Fontana began his sculptural career at his father’s firm, making funerary busts from gesso and marble: materials that require great skill, extreme patience and allow little room for error or correction. Whilst this vocation required that the young Fontana focus on figurative subjects in a naturalistic manner, it was not until 1928 that he enrolled at the Accademia di Belle Arti di Brera and began formal training as a neo-Classical sculptor under Adolf Wildt. However, soon after leaving the Brera academy, where he studied for two years, Fontana rejected its academic prescriptions and formalist agenda. As he recalled in an interview some years later: “I took a great lump of plaster, gave it the rough shape of a seated man and then threw tar over it. Just like that, as a violent reaction. Naturally, Wildt took a dim view of it” (Lucio Fontana cited in: La Nación, Buenos Aires, 6 June 1943, in: Jole De Sanna, Lucio Fontana: Materia Spazio Concetto, Milan 1993, p. 10). Fontana moved further away from his traditional education at the Brera Academy when he relocated to the small city of Albisolas in 1935. It was here, in the workshop of the Futurist ceramicist Tullio Mazzotti, that he began his career in ceramics.

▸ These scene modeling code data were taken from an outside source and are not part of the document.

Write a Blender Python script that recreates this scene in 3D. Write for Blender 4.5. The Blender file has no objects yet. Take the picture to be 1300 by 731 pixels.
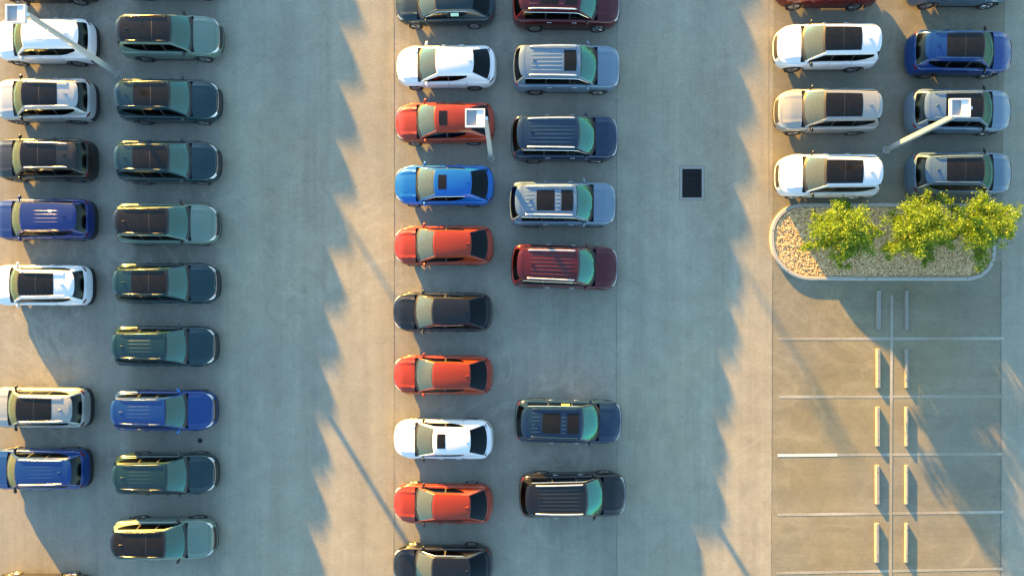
import bpy, bmesh, math, random
import numpy as np
from mathutils import Vector, Matrix
R = math.radians
random.seed(7)
sc = bpy.context.scene
col = sc.collection

# ------------------------------------------------------------------ camera
CAM_H = 32.0            # drone height, looking straight down
FPX = 864.0             # focal length in photo pixels (photo 1300 wide)
NADIR = (655.0, 425.0)  # photo pixel straight below the drone
cam = bpy.data.cameras.new('camera')
cam.sensor_width = 36.0
cam.lens = FPX / 1300.0 * 36.0
cam.shift_x = (650.0 - NADIR[0]) / 1300.0
cam.shift_y = (NADIR[1] - 365.5) / 1300.0
cam.clip_start = 0.5
cam.clip_end = 2000.0
cam_o = bpy.data.objects.new('camera', cam)
cam_o.location = (0, 0, CAM_H)
cam_o.rotation_euler = (0, 0, 0)
col.objects.link(cam_o)
sc.camera = cam_o

# ------------------------------------------------------------------ sky, sun, exposure
SUN_EL = R(7.25)
SUN_AZ = math.atan2(-0.524, 0.852)      # clockwise from +Y
world = bpy.data.worlds.new('World')
sc.world = world
world.use_nodes = True
wn = world.node_tree
for n in list(wn.nodes):
    wn.nodes.remove(n)
wo = wn.nodes.new('ShaderNodeOutputWorld')
bg = wn.nodes.new('ShaderNodeBackground')
sky = wn.nodes.new('ShaderNodeTexSky')
sky.sky_type = 'NISHITA'
sky.sun_disc = False
sky.sun_elevation = SUN_EL
sky.sun_rotation = SUN_AZ
sky.air_density = 1.0
sky.dust_density = 0.6
sky.ozone_density = 1.6
bg.inputs['Strength'].default_value = 0.10
tint = wn.nodes.new('ShaderNodeMix')      # the photograph's cool teal shade, the same over the whole sky
tint.data_type = 'RGBA'; tint.blend_type = 'MULTIPLY'; tint.inputs[0].default_value = 1.0
tint.inputs[7].default_value = (.91, 1.0, 1.03, 1)
wn.links.new(sky.outputs[0], tint.inputs[6])
wn.links.new(tint.outputs[2], bg.inputs['Color'])
wn.links.new(bg.outputs[0], wo.inputs['Surface'])
sun = bpy.data.lights.new('sun', 'SUN')
sun.energy = 5.0
sun.angle = R(0.6)
sun.color = (1.0, 0.54, 0.09)
sun_o = bpy.data.objects.new('sun', sun)
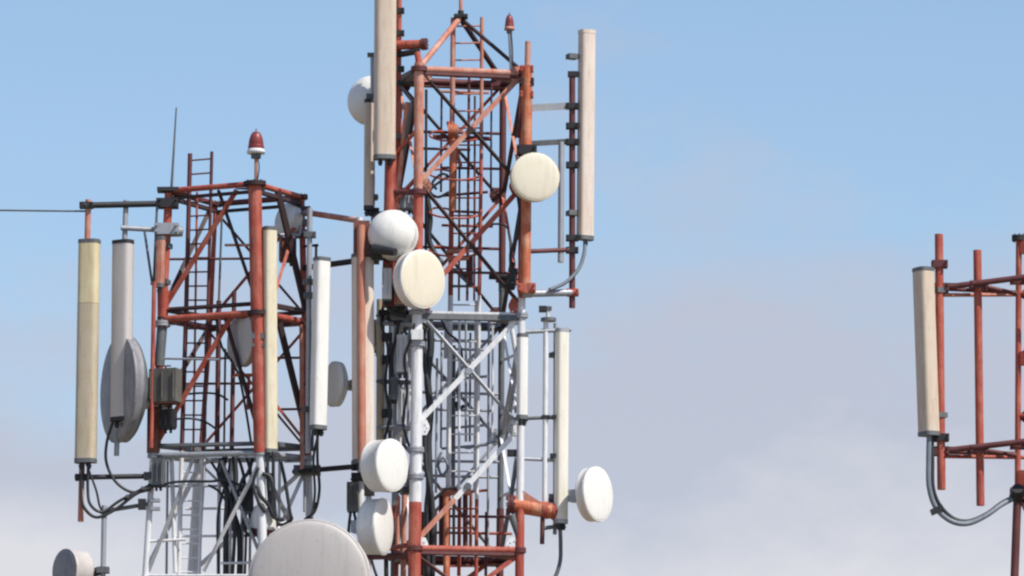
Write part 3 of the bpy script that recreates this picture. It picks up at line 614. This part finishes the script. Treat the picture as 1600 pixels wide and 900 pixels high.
for y in (205, 385): tube('cross_bar', cl('RL', y), cl('RR', y+4), 2.4, 'maroon', tcn)
# dish outrigger low down
tube('mounting_arm', P(556, 762, -.35), cl('FL', 766), 5, 'black', tcn); Mesh().box(P(574, 765, -.45), Vector((11*K, 0, 0)), Vector((0, 9*K, 0)), Z*9*K).build('clamp', 'black', tcn); Mesh().box(P(634, 767, -.7), Vector((9*K, 0, 0)), Vector((0, 9*K, 0)), Z*5*K).build('clamp', 'black', tcn)
pole10 = (P(577, 690, -.25), P(575, 905, -.25)); tube('mounting_pole', *pole10, 4.5, 'white', tcn)
tube('mounting_arm', P(575, 870, -.25), cl('FL', 868), 5, 'maroon', tcn); tube('mounting_arm', P(600, 858, .1), cl('FL', 850), 4, 'red', tcn)
tube('mounting_pole', P(632, 772, -.3), P(630, 905, -.3), 4.5, 'pink', tcn); tube('mounting_pole', P(622, 775, -.1), P(621, 860, -.1), 3.5, 'pink', tcn); tube('mounting_pole', P(614, 810, 0), P(613, 905, 0), 3, 'darkgrey', tcn); tube('mounting_pole', P(603, 850, 0), P(604, 940, 0), 3.6, 'black', tcn)
# corner carrying the pale rose panel
pole11 = (P(825, 65, -.70), P(821, 458, -.70)); tube('mounting_pole', P(825, 65, -.70), P(824, 108, -.70), 4.5, 'pink', tcn); tube('mounting_pole', P(824, 106, -.70), P(821, 458, -.70), 8, 'orange', tcn)
for y, m, r in ((108, 'red', 6), (128, 'shadedred', 6.5), (148, 'red', 6), (235, 'black', 9), (450, 'red', 8)): clamp(tcn, P(823, y, -.68), Z, r, m)
tube('stay', P(818, 170, -.6), P(808, 215, -.6), 3.2, 'maroon', tcn)
pole12 = (P(894, 112, -.35), P(894, 481, -.35)); tube('mounting_pole', *pole12, 4.8, 'maroon', tcn); Mesh().box(P(895, 116, -.35), Vector((8*K, 0, 0)), Vector((0, 6*K, 0)), Z*4*K).build('pole_cap', 'black', tcn)
pole13 = (P(877, 222, -.4), P(876, 410, -.4)); tube('mounting_pole', *pole13, 4.6, 'grey', tcn)
angle('mounting_arm', P(826, 169, -.62), P(897, 165, -.35), 11, 'grey', tcn, Vector((.2, -1, -.2))); angle('mounting_arm', P(826, 225, -.62), P(896, 221, -.35), 8, 'darkgrey', tcn, Vector((0, -1, -.3)))
tube('mounting_arm', P(822, 393, -.65), P(896, 390, -.35), 3.6, 'maroon', tcn); tube('mounting_arm', P(815, 459, -.6), P(902, 457, -.35), 5.6, 'grey', tcn)
tube('arm_sleeve', P(812, 459, -.58), P(830, 458.6, -.54), 6.6, 'red', tcn); tube('arm_sleeve', P(886, 457.4, -.38), P(903, 457, -.35), 6.6, 'red', tcn)
for y in (166, 197, 222, 258, 372, 391, 457): clamp(tcn, P(894, y, -.35), Z, 5.6, 'black' if y != 457 else 'red')
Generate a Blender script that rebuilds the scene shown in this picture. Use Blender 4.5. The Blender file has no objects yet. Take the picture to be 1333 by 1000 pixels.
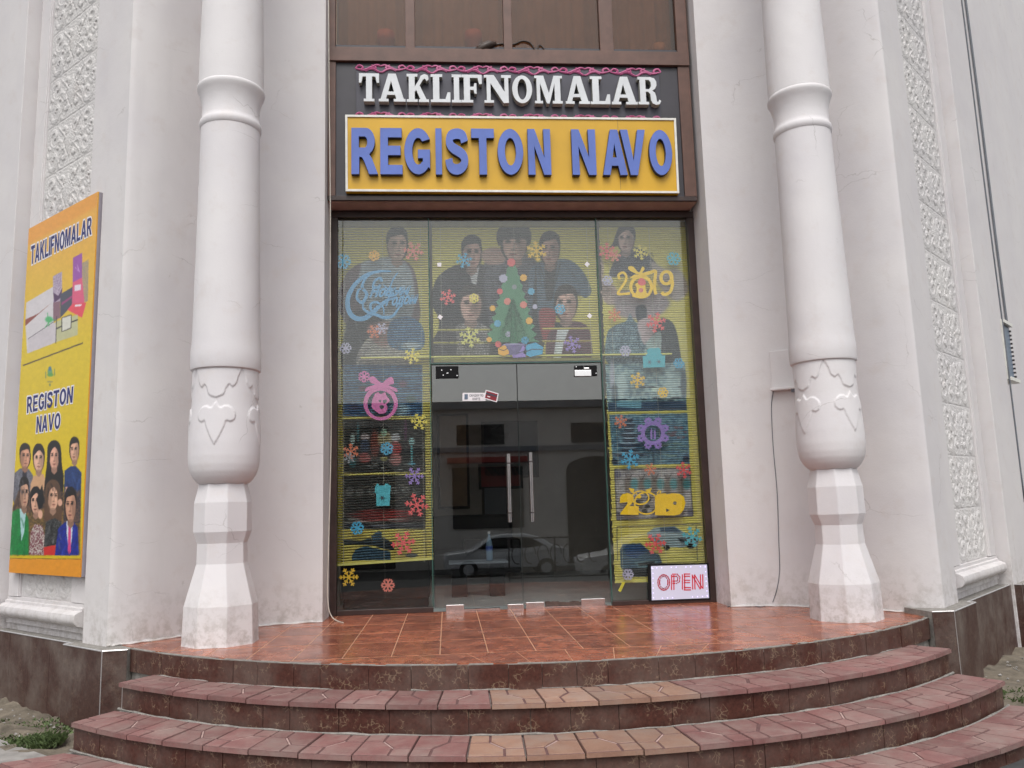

Influenced by Mazzotti, Fontana’s artistic philosophy became heavily effected by Futurism's radical desire to encompass movement and dynamism within the static image. Compared to Fontana’s earlier more abstract works, his production in Albisola demonstrates an increased dramatic tension, fuelled by a desire to investigate gestural figuration in sculpture. In 1946, two years before the creation of the present work, Fontana published his first Manifesto Blanco in Buenos Aires. The text primarily heralded a synthesis of space, time, colour, sound and movement – echoing both the spatiality of Baroque art and the dynamism of Futurism. Fontana glorified Baroque artists as activators of space by their suggestion of movement, and was above all inspired by the theatricality and pathos of sculptor Gian Lorenzo Bernini.  Elevated onto a classical pedestal, Figura Femminile con Fiori is almost two and a half meters tall. The traditional contrapposto pose draws parallels to classical works such as Michelangelo’s David, whilst the floating movement of the dress, flowers and hair recalls both the infamous Nike of Samothrace (c. 220-190 BC), as well as Bernini’s Apollo and Daphne (1622–1625).

Typical and unique to Fontana’s ceramics is an insistent emphasis on matter and movement articulated through a sense of gestural handling. The clay is strangely elongated, with fragmentary elements of superfluous matter emanating like frills and tendrils. Where Fontana’s later slashing of the canvas can be seen as an affront to the construction of depth through linear perspective that had been the bastion of Italian Renaissance art, the present work can be viewed as an equally radical affront to another medium that held an important sense of personal cultural heritage: Italian Maiolica. This traditional tin-glazed Italian pottery of the Fifteenth Century shows finely painted figurative subjects, demarcated in bright colours and punctuated by white backgrounds. Whilst such ceramics hold associations with the decorative and utilitarian arts, here their traditional character is usurped through a new visual identity that embraces rough mouldings, varying tones and a lyrical fusion of abstraction and representation. Rather than embracing the iconography of the machine as his Futurist predecessors did, Fontana worked within the traditional cultural trope of the female figure yet infused it with a personal abstract energy to create a monumental tableau of expressive corporeality.

Representing the artist’s longstanding fascination with the activation of space, Figura Femminile con Fiori exemplifies the profound appeal that Fontana’s work maintains across mediums through its combination of concept with charismatic physicality.



This work is registered in the Fondazione Lucio Fontana, Milan under number 2921/2.